MJD's "flock" talk (File Locking -- Slides) uses these techniques:

open SELF "< $0" or die ...; flock SELF, LOCK_EX | LOCK_NB or exit;

...or...

flock DATA, LOCK_EX | LOCK_NB or exit; ... __DATA__

More complete examples of these techniques, slightly modernized:

Lock the program name:

#!/usr/bin/env perl use strict; use warnings; use Fcntl qw(:flock); my $highlander; BEGIN { open $highlander, '<', $0 or die "Couldn't open $0: $!\n"; flock $highlander, LOCK_EX | LOCK_NB or do { warn "There can only be one $0\n"; exit; }; } # Other use statements... # code...

Or using the DATA trick:

#!/usr/bin/env perl use strict; use warnings; use Fcntl qw(:flock); flock DATA, LOCK_EX | LOCK_NB or do { warn "There can only be one $0.\n"; exit; }; # Code... # Do not remove double-underscore DATA tag.

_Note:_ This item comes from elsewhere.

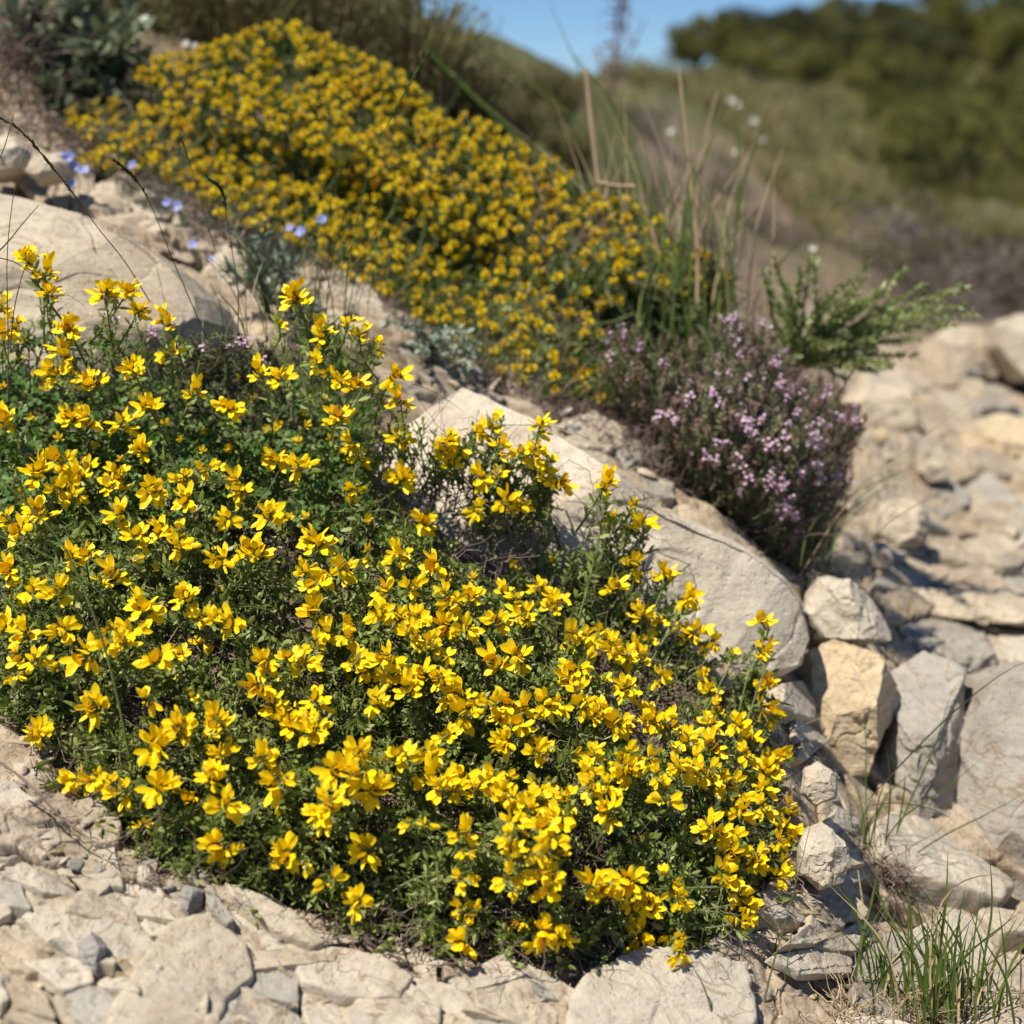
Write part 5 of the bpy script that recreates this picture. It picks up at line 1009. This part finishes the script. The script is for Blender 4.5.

It is required for highlan +der process assertion. __DATA__

That second version seems more clever (and mostly in a good way), and simpler, but has one disadvantage. If your use statements are loading a lot of code, or code that has compiletime side effects, it's not a good solution because it cannot be put into a BEGIN block. Putting it into a BEGIN block means the flock on the DATA handle gets parsed, and attempts to run, before Perl has had a chance to scan through the rest of the source code file. That means __DATA__ will not have been seen yet, and thus, you would get "flock() on unopened filehandle DATA at mytest.pl line 8.", or something similar. To understand why, consider what a BEGIN block does; as perl is reading through the source file, it runs each 'use' during compiletime as they're seen. If a BEGIN is seen, that is run in the compiletime phase too. This is done line by line, as the source file is read. Eventually perl reads through the file and finds the __DATA__ line. At that point, the DATA handle is created and opened. But any BEGIN blocks would not have access to that handle, because it just hasn't been seen by perl, and hasn't been activated.

The reason we even care about putting the highlander assertion into a BEGIN block is to allow perl to exit before it does unnecessary work. Reading through the source code file is trivial work. But loading other modules could amount to more significant burden, and could also have side effects that take place immediately, which may be undesirable if there is already another copy of this script running.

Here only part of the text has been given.